Advogado “filho da terra” pode defender réu na mesma cidade, decide TJ-BA
Por Eduardo Velozo Fuccia
O fato de o advogado do réu ser “filho da terra”, por si só, não compromete a imparcialidade dos jurados e nem é motivo apto a autorizar o desaforamento. A realização de sessão do júri em comarca que não seja a do local do crime só é cabível com base em fatos concretos, observadas as hipóteses legais.
Com essa fundamentação, a 2ª Turma da 1ª Câmara Criminal do Tribunal de Justiça da Bahia (TJ-BA) negou, por unanimidade, pedido do Ministério Público (MP) para desaforar o júri de um acusado de homicídio qualificado em Capela do Alto Alegre. O município fica a cerca de 250 quilômetros de Salvador e tem 11.597 habitantes, segundo estimativa do Instituto Brasileiro de Geografia e Estatística (IBGE) realizada em 2021.
De acordo com o desembargador Abelardo Paulo da Matta Neto, relator do pedido do MP, “não é possível concluir que a necessária imparcialidade dos jurados poderá remanescer comprometida em razão da influência do advogado, ‘filho da terra, como delineado pelo Parquet, ou até mesmo pela aproximação de algum jurado com testemunhas”.
Em caso de “restrições pontuais” a qualquer jurado, de acordo com o relator, compete à parte interessado apontá-las no momento oportuno. Além disso, cabe ao juiz togado o dever de explicar aos membros do conselho de sentença os impeditivos legais para compô-lo, possibilitando que eles próprios apresentem suas justificativas de exclusão.
Comentário e foto no Facebook
No caso concreto, durante sessão do Tribunal do Júri no último dia 17 de agosto, o MP e o assistente da acusação constataram que o advogado do réu publicou em seu perfil no Facebook postagem relacionada ao julgamento popular e um jurado a comentou. Na mesma sessão, ainda se apurou que uma jurada é irmã de uma das testemunhas da defesa e aparece em uma foto com o réu na rede social.

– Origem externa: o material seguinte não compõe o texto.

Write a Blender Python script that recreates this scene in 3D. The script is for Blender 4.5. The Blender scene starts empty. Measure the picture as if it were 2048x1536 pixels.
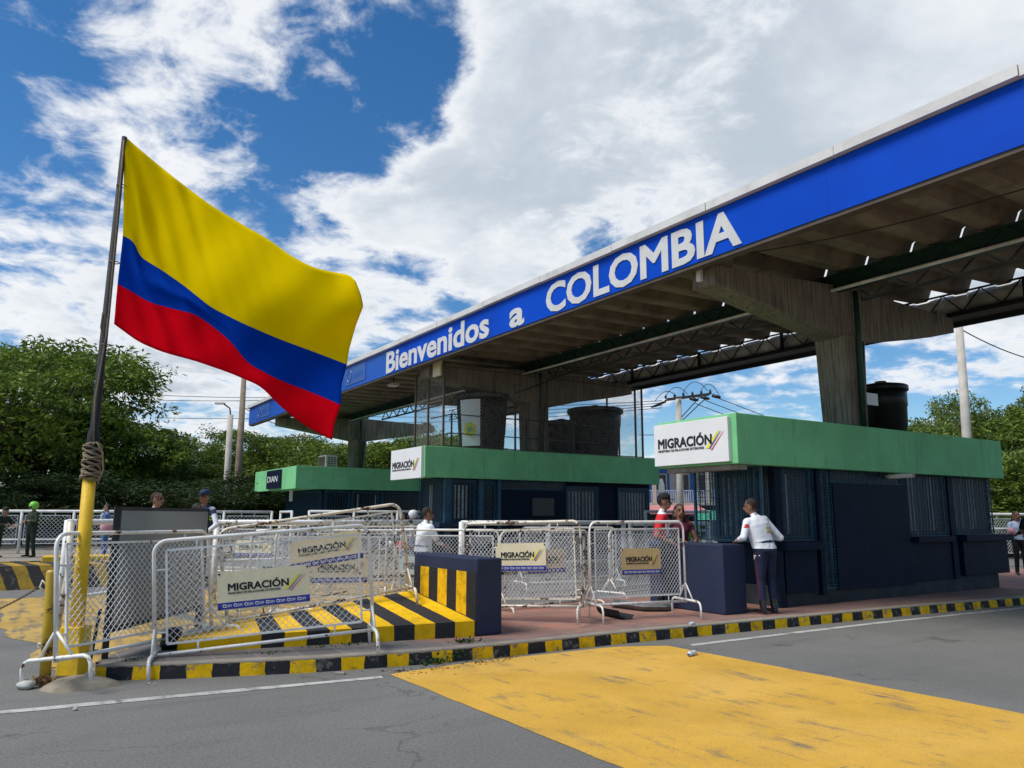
import bpy, math, random
import numpy as np
from mathutils import Vector, Matrix, kdtree, noise as mnoise
R = math.radians
random.seed(7); rng = np.random.default_rng(7)
C = bpy.context.scene.collection

# ---------------------------------------------------------------- camera
CAMZ, FPX, PITCH, AZ, ROLL = 1.6, 1550.0, R(9.70), R(33), 0.0029
cam_d = bpy.data.cameras.new('camera'); cam = bpy.data.objects.new('camera', cam_d); C.objects.link(cam)
cam_d.sensor_width = 36; cam_d.lens = 36*FPX/2048; cam_d.clip_start = .05; cam_d.clip_end = 3000
cam.matrix_world = Matrix.Translation((0, 0, CAMZ)) @ Matrix.Rotation(-AZ, 4, 'Z') @ Matrix.Rotation(R(90)+PITCH, 4, 'X') @ Matrix.Rotation(ROLL, 4, 'Z')
bpy.context.scene.camera = cam

def ray(u, v):
    x = ((u-1024)+ROLL*(v-768))/FPX; y = -((v-768)-ROLL*(u-1024))/FPX
    f = math.cos(PITCH)-math.sin(PITCH)*y; z = math.sin(PITCH)+math.cos(PITCH)*y
    return Vector((f*math.sin(AZ)+x*math.cos(AZ), f*math.cos(AZ)-x*math.sin(AZ), z))
def G(u, v, z=0.): r = ray(u, v); return Vector((0,0,CAMZ))+r*((z-CAMZ)/r.z)
def PA(u, v, a): r = ray(u, v); return Vector((0,0,CAMZ))+r*(a/r.x)
def PB(u, v, b): r = ray(u, v); return Vector((0,0,CAMZ))+r*(b/r.y)
def PD(u, v, d): r = ray(u, v); return Vector((0,0,CAMZ))+r*(d/(r.x*math.sin(AZ)+r.y*math.cos(AZ)))
RIGHT = Vector((math.cos(AZ), -math.sin(AZ), 0)); FWD = Vector((math.sin(AZ), math.cos(AZ), 0)); UP = Vector((0,0,1))

# ---------------------------------------------------------------- node helper
class NT:
    def __init__(s, tree): s.t = tree; s.n = tree.nodes; s.l = tree.links
    def new(s, typ, **kw):
        n = s.n.new(typ)
        for k, v in kw.items():
            if k.startswith('i_'):
                key = k[2:]; key = int(key) if key.isdigit() else key.replace('_', ' ')
                s.put(n, key, v)
            else: setattr(n, k, v)
        return n
    def put(s, n, key, v):
        if isinstance(v, bpy.types.NodeSocket): s.l.new(v, n.inputs[key])
        else: n.inputs[key].default_value = v
    def math(s, op, a, b=0., c=0.):
        n = s.n.new('ShaderNodeMath'); n.operation = op
        for i, v in enumerate((a, b, c)): s.put(n, i, v)
        return n.outputs[0]
    def vmath(s, op, a, b=(0,0,0)):
        n = s.n.new('ShaderNodeVectorMath'); n.operation = op
        s.put(n, 0, a); s.put(n, 1, b)
        if op == 'SCALE': n.inputs['Scale'].default_value = .35
        return n
    def mix(s, f, a, b, blend='MIX'):
        n = s.n.new('ShaderNodeMix'); n.data_type = 'RGBA'; n.blend_type = blend
        s.put(n, 0, f)
        for i, v in ((6, a), (7, b)): s.put(n, i, v if isinstance(v, bpy.types.NodeSocket) else (*v[:3], 1))
        return n.outputs[2]
    def noise(s, vec, scale, detail=4, rough=.55, dist=0., dim='3D'):
        n = s.n.new('ShaderNodeTexNoise'); n.noise_dimensions = dim
        s.put(n, 'Vector', vec); n.inputs['Scale'].default_value = scale; n.inputs['Detail'].default_value = detail
        n.inputs['Roughness'].default_value = rough; n.inputs['Distortion'].default_value = dist
        return n.outputs[0]
    def ramp(s, f, lo, hi, a=0., b=1.):
        n = s.n.new('ShaderNodeMapRange'); n.interpolation_type = 'SMOOTHSTEP'
        s.put(n, 0, f); n.inputs[1].default_value = lo; n.inputs[2].default_value = hi
        n.inputs[3].default_value = a; n.inputs[4].default_value = b
        return n.outputs[0]
    def scale(s, vec, v):
        n = s.n.new('ShaderNodeMapping'); s.put(n, 'Vector', vec); n.inputs['Scale'].default_value = v
        return n.outputs[0]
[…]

A juíza que presidia a sessão dissolveu o conselho de sentença por quebra de incomunicabilidade, em relação ao jurado que comentou na postagem do advogado, e por deslealdade processual, referente à jurada cujo parentesco com a testemunha foi descoberto. Novo júri, com outros jurados, foi marcado para o dia 23 de novembro.
Em seu pedido de desaforamento ao TJ-BA, o promotor alegou que o advogado teria influência sobre os jurados e revelou dúvidas acerca da imparcialidade dos que atuarão no próximo júri. O representante do MP acrescentou que o próprio defensor, ao contestar a dissolução do conselho de sentença, afirmou ser “filho dessa cidade conhecido por todos”.
Em informações prestadas ao TJ-BA, o juízo da Vara Criminal de Capela do Alto Alegre sustentou que os fatos geradores da dissolução do conselho de sentença e os argumentos do MP “não são elementos relevantes, capazes de abalar a isenção do julgamento ainda pendente de realização.”
O parecer da Procuradoria de Justiça foi pela rejeição do desaforamento em prestígio ao princípio da confiança no juiz da causa. “A relação de parentesco é causa impeditiva da jurada compor o Conselho de Sentença ou da testemunha depor, mas não seria, por si só, causa de deslocamento do julgamento do Tribunal do Júri, por faltar elementos concretos da influência sobre a imparcialidade dos jurados”.
Segundo o acórdão, “o que não se permite é a alegação genérica de imparcialidade de jurados que nem mesmo foram sorteados”. O colegiado frisou que o desaforamento, “medida excepcional”, é admitido apenas nas hipóteses dos artigos 427 e 428 do Código de Processo Penal, não verificadas no caso em exame.
Essas regras elencam como motivos do desaforamento o interesse da ordem pública, a dúvida sobre a imparcialidade dos jurados, a falta de segurança pessoal do acusado e quando o julgamento não puder ser realizado no prazo de seis meses, contado do trânsito em julgado da decisão de pronúncia, desde que comprovado excesso de serviço e evidenciado que a demora não foi provocada pela defesa.